=== Material provided ===
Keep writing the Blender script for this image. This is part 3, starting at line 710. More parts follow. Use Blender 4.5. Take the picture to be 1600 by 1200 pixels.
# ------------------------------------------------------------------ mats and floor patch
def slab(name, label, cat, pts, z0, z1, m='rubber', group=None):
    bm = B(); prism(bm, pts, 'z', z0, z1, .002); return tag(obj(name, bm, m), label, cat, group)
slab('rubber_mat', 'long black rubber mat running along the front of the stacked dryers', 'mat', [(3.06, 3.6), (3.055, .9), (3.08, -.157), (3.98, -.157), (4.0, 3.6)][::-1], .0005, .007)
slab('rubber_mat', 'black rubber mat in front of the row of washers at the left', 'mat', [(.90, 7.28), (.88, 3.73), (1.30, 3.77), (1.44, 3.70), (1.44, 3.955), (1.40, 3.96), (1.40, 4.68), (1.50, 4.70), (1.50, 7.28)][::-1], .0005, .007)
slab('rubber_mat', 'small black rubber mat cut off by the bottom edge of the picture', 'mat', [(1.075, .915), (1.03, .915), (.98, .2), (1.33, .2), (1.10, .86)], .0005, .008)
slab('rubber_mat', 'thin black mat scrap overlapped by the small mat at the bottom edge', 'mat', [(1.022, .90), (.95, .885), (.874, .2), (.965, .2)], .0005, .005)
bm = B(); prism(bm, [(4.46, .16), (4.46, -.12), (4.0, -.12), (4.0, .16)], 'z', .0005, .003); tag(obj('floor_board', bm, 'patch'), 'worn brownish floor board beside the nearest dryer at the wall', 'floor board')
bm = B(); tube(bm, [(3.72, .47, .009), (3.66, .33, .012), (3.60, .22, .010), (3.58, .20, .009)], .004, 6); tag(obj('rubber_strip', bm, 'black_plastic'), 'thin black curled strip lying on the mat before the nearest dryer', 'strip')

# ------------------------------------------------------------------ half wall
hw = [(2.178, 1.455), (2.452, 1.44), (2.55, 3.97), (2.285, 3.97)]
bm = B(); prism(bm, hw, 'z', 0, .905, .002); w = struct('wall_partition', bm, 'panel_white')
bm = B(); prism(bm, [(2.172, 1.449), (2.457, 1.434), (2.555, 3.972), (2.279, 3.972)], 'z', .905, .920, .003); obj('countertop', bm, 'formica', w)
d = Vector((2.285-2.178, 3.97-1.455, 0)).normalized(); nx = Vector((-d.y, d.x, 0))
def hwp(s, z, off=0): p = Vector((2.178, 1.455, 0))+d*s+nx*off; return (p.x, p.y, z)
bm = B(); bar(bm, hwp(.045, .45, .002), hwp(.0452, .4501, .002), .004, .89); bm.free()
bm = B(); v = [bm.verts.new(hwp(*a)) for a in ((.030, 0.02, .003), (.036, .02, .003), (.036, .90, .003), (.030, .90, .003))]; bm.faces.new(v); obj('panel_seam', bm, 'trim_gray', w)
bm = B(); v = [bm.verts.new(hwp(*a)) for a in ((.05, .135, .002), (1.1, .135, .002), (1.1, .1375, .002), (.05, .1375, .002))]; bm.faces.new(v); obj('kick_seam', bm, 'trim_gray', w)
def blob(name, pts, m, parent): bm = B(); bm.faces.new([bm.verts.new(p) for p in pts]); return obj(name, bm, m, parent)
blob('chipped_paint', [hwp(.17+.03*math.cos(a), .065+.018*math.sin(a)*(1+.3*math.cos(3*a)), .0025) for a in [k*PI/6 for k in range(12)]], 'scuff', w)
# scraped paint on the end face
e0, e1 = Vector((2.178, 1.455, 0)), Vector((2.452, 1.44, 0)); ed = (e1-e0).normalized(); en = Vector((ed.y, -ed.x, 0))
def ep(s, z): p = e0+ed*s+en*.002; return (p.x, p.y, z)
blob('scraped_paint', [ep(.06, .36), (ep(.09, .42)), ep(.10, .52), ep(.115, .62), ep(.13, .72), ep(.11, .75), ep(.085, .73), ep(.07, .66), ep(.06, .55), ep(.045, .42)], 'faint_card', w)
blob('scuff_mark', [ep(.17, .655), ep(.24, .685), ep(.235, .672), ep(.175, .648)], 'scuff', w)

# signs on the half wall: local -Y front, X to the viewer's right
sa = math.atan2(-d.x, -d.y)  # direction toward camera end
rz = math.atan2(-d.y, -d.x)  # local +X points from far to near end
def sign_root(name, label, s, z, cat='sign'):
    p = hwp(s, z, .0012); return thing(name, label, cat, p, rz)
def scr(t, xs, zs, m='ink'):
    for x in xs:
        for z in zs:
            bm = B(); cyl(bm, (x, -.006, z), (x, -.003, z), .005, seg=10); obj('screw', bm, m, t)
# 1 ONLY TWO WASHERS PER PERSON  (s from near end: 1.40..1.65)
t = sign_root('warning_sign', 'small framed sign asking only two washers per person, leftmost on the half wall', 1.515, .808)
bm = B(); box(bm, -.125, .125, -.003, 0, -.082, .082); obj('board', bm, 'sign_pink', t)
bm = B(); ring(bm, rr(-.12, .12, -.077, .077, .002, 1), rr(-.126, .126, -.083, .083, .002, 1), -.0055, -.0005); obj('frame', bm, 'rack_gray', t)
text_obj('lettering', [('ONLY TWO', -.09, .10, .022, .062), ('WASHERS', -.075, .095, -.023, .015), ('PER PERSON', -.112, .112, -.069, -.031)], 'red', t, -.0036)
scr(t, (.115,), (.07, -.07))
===
- Aim of the exercise
Give the listing again, word for word.

- Result of the exercise
Keep writing the Blender script for this image. This is part 3, starting at line 710. More parts follow. Use Blender 4.5. Take the picture to be 1600 by 1200 pixels.
# ------------------------------------------------------------------ mats and floor patch
def slab(name, label, cat, pts, z0, z1, m='rubber', group=None):
    bm = B(); prism(bm, pts, 'z', z0, z1, .002); return tag(obj(name, bm, m), label, cat, group)
slab('rubber_mat', 'long black rubber mat running along the front of the stacked dryers', 'mat', [(3.06, 3.6), (3.055, .9), (3.08, -.157), (3.98, -.157), (4.0, 3.6)][::-1], .0005, .007)
slab('rubber_mat', 'black rubber mat in front of the row of washers at the left', 'mat', [(.90, 7.28), (.88, 3.73), (1.30, 3.77), (1.44, 3.70), (1.44, 3.955), (1.40, 3.96), (1.40, 4.68), (1.50, 4.70), (1.50, 7.28)][::-1], .0005, .007)
slab('rubber_mat', 'small black rubber mat cut off by the bottom edge of the picture', 'mat', [(1.075, .915), (1.03, .915), (.98, .2), (1.33, .2), (1.10, .86)], .0005, .008)
slab('rubber_mat', 'thin black mat scrap overlapped by the small mat at the bottom edge', 'mat', [(1.022, .90), (.95, .885), (.874, .2), (.965, .2)], .0005, .005)
bm = B(); prism(bm, [(4.46, .16), (4.46, -.12), (4.0, -.12), (4.0, .16)], 'z', .0005, .003); tag(obj('floor_board', bm, 'patch'), 'worn brownish floor board beside the nearest dryer at the wall', 'floor board')
bm = B(); tube(bm, [(3.72, .47, .009), (3.66, .33, .012), (3.60, .22, .010), (3.58, .20, .009)], .004, 6); tag(obj('rubber_strip', bm, 'black_plastic'), 'thin black curled strip lying on the mat before the nearest dryer', 'strip')

# ------------------------------------------------------------------ half wall
hw = [(2.178, 1.455), (2.452, 1.44), (2.55, 3.97), (2.285, 3.97)]
bm = B(); prism(bm, hw, 'z', 0, .905, .002); w = struct('wall_partition', bm, 'panel_white')
bm = B(); prism(bm, [(2.172, 1.449), (2.457, 1.434), (2.555, 3.972), (2.279, 3.972)], 'z', .905, .920, .003); obj('countertop', bm, 'formica', w)
d = Vector((2.285-2.178, 3.97-1.455, 0)).normalized(); nx = Vector((-d.y, d.x, 0))
def hwp(s, z, off=0): p = Vector((2.178, 1.455, 0))+d*s+nx*off; return (p.x, p.y, z)
bm = B(); bar(bm, hwp(.045, .45, .002), hwp(.0452, .4501, .002), .004, .89); bm.free()
bm = B(); v = [bm.verts.new(hwp(*a)) for a in ((.030, 0.02, .003), (.036, .02, .003), (.036, .90, .003), (.030, .90, .003))]; bm.faces.new(v); obj('panel_seam', bm, 'trim_gray', w)
bm = B(); v = [bm.verts.new(hwp(*a)) for a in ((.05, .135, .002), (1.1, .135, .002), (1.1, .1375, .002), (.05, .1375, .002))]; bm.faces.new(v); obj('kick_seam', bm, 'trim_gray', w)
def blob(name, pts, m, parent): bm = B(); bm.faces.new([bm.verts.new(p) for p in pts]); return obj(name, bm, m, parent)
blob('chipped_paint', [hwp(.17+.03*math.cos(a), .065+.018*math.sin(a)*(1+.3*math.cos(3*a)), .0025) for a in [k*PI/6 for k in range(12)]], 'scuff', w)
# scraped paint on the end face
e0, e1 = Vector((2.178, 1.455, 0)), Vector((2.452, 1.44, 0)); ed = (e1-e0).normalized(); en = Vector((ed.y, -ed.x, 0))
def ep(s, z): p = e0+ed*s+en*.002; return (p.x, p.y, z)
blob('scraped_paint', [ep(.06, .36), (ep(.09, .42)), ep(.10, .52), ep(.115, .62), ep(.13, .72), ep(.11, .75), ep(.085, .73), ep(.07, .66), ep(.06, .55), ep(.045, .42)], 'faint_card', w)
blob('scuff_mark', [ep(.17, .655), ep(.24, .685), ep(.235, .672), ep(.175, .648)], 'scuff', w)

# signs on the half wall: local -Y front, X to the viewer's right
sa = math.atan2(-d.x, -d.y)  # direction toward camera end
rz = math.atan2(-d.y, -d.x)  # local +X points from far to near end
def sign_root(name, label, s, z, cat='sign'):
    p = hwp(s, z, .0012); return thing(name, label, cat, p, rz)
def scr(t, xs, zs, m='ink'):
    for x in xs:
        for z in zs:
            bm = B(); cyl(bm, (x, -.006, z), (x, -.003, z), .005, seg=10); obj('screw', bm, m, t)
# 1 ONLY TWO WASHERS PER PERSON  (s from near end: 1.40..1.65)
t = sign_root('warning_sign', 'small framed sign asking only two washers per person, leftmost on the half wall', 1.515, .808)
bm = B(); box(bm, -.125, .125, -.003, 0, -.082, .082); obj('board', bm, 'sign_pink', t)
bm = B(); ring(bm, rr(-.12, .12, -.077, .077, .002, 1), rr(-.126, .126, -.083, .083, .002, 1), -.0055, -.0005); obj('frame', bm, 'rack_gray', t)
text_obj('lettering', [('ONLY TWO', -.09, .10, .022, .062), ('WASHERS', -.075, .095, -.023, .015), ('PER PERSON', -.112, .112, -.069, -.031)], 'red', t, -.0036)
scr(t, (.115,), (.07, -.07))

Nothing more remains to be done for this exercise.